■ Exercise details
Say how many lines hold the string "scene"; please write nothing but the number.
○ ○ ○ ○ ○ ○ ○
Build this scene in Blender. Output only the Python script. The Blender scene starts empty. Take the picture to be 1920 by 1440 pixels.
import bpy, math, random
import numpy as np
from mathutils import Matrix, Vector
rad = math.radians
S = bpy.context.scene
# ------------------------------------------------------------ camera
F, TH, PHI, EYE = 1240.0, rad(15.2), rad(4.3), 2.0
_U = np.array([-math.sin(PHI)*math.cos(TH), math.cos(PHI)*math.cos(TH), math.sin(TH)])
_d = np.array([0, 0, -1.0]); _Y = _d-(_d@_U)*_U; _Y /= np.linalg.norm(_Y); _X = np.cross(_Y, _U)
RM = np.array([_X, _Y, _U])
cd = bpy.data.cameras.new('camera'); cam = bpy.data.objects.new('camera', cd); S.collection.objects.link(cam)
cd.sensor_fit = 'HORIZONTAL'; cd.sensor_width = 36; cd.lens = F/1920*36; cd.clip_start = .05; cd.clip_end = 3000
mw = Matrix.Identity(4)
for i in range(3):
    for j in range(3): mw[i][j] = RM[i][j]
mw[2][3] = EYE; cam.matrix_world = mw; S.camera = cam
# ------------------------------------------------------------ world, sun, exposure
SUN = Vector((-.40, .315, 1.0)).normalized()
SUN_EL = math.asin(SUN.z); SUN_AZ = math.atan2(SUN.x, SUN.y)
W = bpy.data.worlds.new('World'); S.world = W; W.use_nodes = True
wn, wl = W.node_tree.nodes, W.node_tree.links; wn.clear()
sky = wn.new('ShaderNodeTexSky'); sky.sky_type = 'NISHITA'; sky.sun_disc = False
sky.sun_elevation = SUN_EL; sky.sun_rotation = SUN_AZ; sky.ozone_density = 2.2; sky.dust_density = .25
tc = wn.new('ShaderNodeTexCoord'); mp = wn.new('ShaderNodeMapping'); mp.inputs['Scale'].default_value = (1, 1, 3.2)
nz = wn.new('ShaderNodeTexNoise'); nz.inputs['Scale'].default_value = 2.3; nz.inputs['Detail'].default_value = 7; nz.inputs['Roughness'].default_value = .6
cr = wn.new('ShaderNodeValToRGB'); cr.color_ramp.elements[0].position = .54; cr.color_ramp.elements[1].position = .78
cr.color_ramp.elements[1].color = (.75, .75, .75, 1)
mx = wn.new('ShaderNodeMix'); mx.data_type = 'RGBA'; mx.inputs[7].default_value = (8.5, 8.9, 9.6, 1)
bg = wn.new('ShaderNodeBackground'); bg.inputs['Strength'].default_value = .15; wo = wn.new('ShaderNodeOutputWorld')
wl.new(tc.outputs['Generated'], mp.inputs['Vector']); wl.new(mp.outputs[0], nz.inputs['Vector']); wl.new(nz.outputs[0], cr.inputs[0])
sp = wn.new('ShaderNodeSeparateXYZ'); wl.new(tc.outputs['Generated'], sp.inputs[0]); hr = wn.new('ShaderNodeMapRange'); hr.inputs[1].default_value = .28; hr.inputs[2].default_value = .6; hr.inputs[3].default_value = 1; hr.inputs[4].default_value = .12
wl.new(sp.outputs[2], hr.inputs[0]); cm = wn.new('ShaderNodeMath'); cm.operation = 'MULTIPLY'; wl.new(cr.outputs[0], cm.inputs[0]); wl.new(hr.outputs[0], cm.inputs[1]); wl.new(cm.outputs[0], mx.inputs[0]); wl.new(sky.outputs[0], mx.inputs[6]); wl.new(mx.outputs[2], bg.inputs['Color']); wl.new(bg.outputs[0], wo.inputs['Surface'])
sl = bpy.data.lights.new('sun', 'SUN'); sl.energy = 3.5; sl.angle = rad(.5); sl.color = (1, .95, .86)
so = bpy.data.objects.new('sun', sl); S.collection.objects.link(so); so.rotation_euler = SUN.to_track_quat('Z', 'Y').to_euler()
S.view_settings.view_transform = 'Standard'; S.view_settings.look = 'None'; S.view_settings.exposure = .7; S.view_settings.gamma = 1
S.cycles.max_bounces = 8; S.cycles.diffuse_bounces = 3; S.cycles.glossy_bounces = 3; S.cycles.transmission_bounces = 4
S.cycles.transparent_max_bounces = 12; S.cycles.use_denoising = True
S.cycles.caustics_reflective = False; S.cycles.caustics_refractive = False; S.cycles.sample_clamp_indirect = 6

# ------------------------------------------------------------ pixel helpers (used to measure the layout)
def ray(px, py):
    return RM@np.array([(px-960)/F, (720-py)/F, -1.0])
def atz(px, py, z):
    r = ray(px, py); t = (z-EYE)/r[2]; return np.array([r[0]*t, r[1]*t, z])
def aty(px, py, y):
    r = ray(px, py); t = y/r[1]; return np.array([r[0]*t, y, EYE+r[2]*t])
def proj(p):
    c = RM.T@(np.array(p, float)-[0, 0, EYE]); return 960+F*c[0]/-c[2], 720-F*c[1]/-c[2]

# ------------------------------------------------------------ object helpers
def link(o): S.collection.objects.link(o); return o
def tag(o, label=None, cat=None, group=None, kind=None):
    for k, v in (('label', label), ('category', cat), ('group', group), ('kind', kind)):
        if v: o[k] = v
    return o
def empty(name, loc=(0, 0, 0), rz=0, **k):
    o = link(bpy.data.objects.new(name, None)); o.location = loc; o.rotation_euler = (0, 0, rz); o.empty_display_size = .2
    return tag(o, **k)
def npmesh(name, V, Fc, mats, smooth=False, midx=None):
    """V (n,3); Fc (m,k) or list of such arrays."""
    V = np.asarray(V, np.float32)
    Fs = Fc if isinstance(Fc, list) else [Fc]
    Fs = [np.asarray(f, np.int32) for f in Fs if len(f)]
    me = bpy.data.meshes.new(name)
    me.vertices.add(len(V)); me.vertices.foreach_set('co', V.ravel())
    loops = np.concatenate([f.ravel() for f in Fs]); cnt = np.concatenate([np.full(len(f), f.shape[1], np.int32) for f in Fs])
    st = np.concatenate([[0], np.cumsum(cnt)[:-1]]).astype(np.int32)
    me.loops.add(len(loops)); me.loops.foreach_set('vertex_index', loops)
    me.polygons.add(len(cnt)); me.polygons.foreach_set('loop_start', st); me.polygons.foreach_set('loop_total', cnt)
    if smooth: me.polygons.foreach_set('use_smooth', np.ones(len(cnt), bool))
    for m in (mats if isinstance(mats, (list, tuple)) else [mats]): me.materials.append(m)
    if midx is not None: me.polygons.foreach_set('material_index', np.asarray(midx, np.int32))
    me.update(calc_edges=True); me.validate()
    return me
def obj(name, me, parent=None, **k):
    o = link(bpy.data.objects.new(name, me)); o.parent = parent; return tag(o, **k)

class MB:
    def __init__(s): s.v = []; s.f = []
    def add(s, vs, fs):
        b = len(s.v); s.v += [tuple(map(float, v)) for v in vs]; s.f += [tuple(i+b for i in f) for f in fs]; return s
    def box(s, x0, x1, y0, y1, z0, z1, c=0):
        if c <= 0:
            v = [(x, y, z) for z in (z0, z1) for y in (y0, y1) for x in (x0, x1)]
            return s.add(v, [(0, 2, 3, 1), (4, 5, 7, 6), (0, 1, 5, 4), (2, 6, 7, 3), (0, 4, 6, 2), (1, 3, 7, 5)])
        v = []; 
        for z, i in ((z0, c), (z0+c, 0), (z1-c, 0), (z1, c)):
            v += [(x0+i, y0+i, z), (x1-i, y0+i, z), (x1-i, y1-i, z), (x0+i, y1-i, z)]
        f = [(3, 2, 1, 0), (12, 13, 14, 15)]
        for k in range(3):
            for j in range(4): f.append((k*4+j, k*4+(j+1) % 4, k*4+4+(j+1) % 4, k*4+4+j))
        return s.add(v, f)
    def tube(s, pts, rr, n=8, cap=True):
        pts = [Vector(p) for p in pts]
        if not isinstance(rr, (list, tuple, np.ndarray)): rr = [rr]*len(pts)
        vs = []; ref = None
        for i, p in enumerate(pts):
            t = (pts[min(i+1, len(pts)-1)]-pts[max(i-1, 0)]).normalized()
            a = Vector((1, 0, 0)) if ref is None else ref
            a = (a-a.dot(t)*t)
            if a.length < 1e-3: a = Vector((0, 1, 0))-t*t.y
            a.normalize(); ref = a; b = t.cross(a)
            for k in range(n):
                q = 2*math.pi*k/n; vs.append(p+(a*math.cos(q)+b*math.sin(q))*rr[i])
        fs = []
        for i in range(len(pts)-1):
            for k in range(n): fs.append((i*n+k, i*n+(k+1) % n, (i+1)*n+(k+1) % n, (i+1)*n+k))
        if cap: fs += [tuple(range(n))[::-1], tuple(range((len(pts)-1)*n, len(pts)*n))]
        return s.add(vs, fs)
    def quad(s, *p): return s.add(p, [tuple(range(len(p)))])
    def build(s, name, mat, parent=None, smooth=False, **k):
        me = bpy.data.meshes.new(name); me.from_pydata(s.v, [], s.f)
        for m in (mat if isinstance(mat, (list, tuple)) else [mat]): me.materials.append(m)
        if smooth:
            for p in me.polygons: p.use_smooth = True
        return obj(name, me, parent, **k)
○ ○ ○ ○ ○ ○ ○
■ Written answer
2